The Health Ministry's building, situated just behind the main government tower, was so badly hit by Breivik's attack that it remains abandoned more than two years later, and the ministry has now moved to new quarters. 
 
"Several employees have responded. They say it is reminiscent of 22 July," Bjørn Inge Larsen, Secretary at the Ministry of Health  told NRK. 
 
As a result, the ministry has refused to take the third painting in the series, which is still being completed by the Norwegian artist Vanessa Baird.  
 
As a result of the refusal, Koro, the public art organisation which placed the painting, has decided to also remove both the first painting and a second painting, which hangs in the Ministry of Food, which shares the premises, arguing that the three paintings are a single work which should share the same space. 
 
"I'm flabbergasted.

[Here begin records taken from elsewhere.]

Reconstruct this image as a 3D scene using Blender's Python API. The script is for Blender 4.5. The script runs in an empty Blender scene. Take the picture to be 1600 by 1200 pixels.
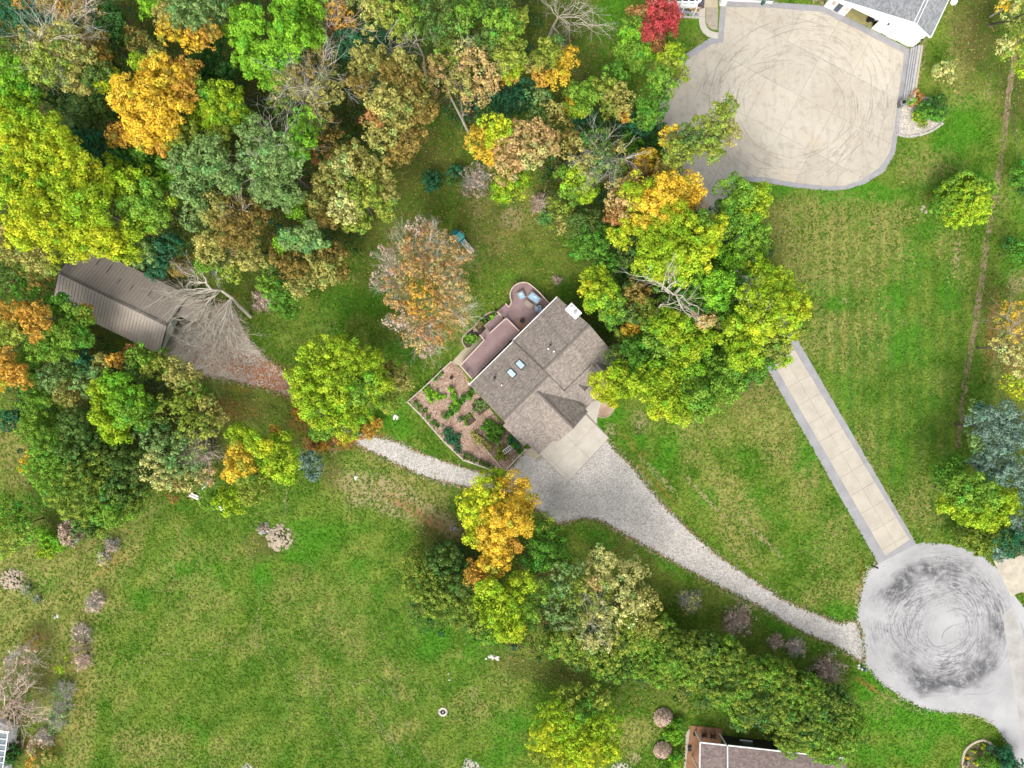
import bpy, bmesh, math, random
import numpy as np
from mathutils import Vector, Matrix
from mathutils.geometry import tessellate_polygon
random.seed(7); RNG = np.random.default_rng(11)
S = bpy.context.scene
COL = S.collection
# ------------------------------------------------------------ camera, sky, sun
H = 98.0                       # drone height in metres
K = 11.0                       # photo pixels per metre on the ground
cam = bpy.data.objects.new('camera', bpy.data.cameras.new('camera'))
COL.objects.link(cam); S.camera = cam
cam.location = (0, 0, H); cam.rotation_euler = (0, 0, 0)
cam.data.sensor_width = 36.0; cam.data.sensor_fit = 'HORIZONTAL'
cam.data.lens = 36.0 * H / (1600.0 / K)
cam.data.clip_start = 1.0; cam.data.clip_end = 3000.0
W = bpy.data.worlds.new('World'); S.world = W; W.use_nodes = True
SUN_EL, SUN_DIR = math.radians(50), Vector((-0.30, -0.95, 0)).normalized()   # towards the sun, in plan
wn = W.node_tree
for n in list(wn.nodes): wn.nodes.remove(n)
sky = wn.nodes.new('ShaderNodeTexSky'); sky.sky_type = 'NISHITA'; sky.sun_disc = False
sky.sun_elevation = SUN_EL; sky.sun_rotation = math.atan2(SUN_DIR.x, SUN_DIR.y)
sky.dust_density = 4.0; sky.air_density = 1.0
hs = wn.nodes.new('ShaderNodeHueSaturation'); hs.inputs['Saturation'].default_value = 0.35
bg = wn.nodes.new('ShaderNodeBackground'); bg.inputs[1].default_value = 0.15
wo = wn.nodes.new('ShaderNodeOutputWorld')
wn.links.new(sky.outputs[0], hs.inputs['Color']); wn.links.new(hs.outputs[0], bg.inputs[0]); wn.links.new(bg.outputs[0], wo.inputs[0])
sun = bpy.data.objects.new('sun', bpy.data.lights.new('sun', 'SUN')); COL.objects.link(sun)
sun.data.energy = 1.15; sun.data.angle = math.radians(22); sun.data.color = (1.0, 0.95, 0.87)
sd = Vector((SUN_DIR.x * math.cos(SUN_EL), SUN_DIR.y * math.cos(SUN_EL), math.sin(SUN_EL)))
sun.rotation_euler = sd.to_track_quat('Z', 'Y').to_euler(); sun.location = (0, 0, 60)
S.view_settings.view_transform = 'Standard'; S.view_settings.look = 'None'
S.view_settings.gamma = 1.0; S.view_settings.use_curve_mapping = False
S.view_settings.exposure = 1.02
S.render.engine = 'CYCLES'
S.cycles.max_bounces = 6; S.cycles.diffuse_bounces = 3; S.cycles.transmission_bounces = 4
S.cycles.use_denoising = True

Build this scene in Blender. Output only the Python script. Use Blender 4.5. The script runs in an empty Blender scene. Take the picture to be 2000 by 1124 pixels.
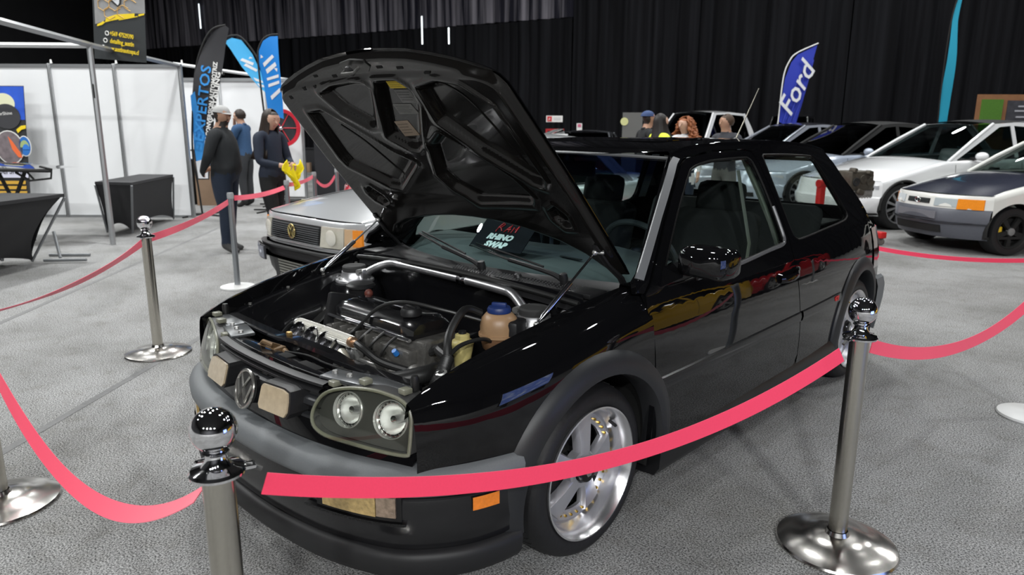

I think it is sheer madness and an abuse of power," Baird told NRK, conceding that it was "sad that many employees feel traumatized". 
 
She claimed that she had never intended the paintings as a commentary on the 2011 attacks.  
 
"The papers flying from H-block would just as easily be read as a statement on bureaucracy, not as a representation of the events of 22 July 2011," she said.  
 
Svein Bjørkås, Koro's director, said he was "very sorry" that the paintings had been rejected. 
 
"This is high quality work with a great deal of potential for public interest, and our plan now is to have this complete project shown in its right place," he said. "This is the condition for public art everywhere, we can't force artworks into anybody's buildings."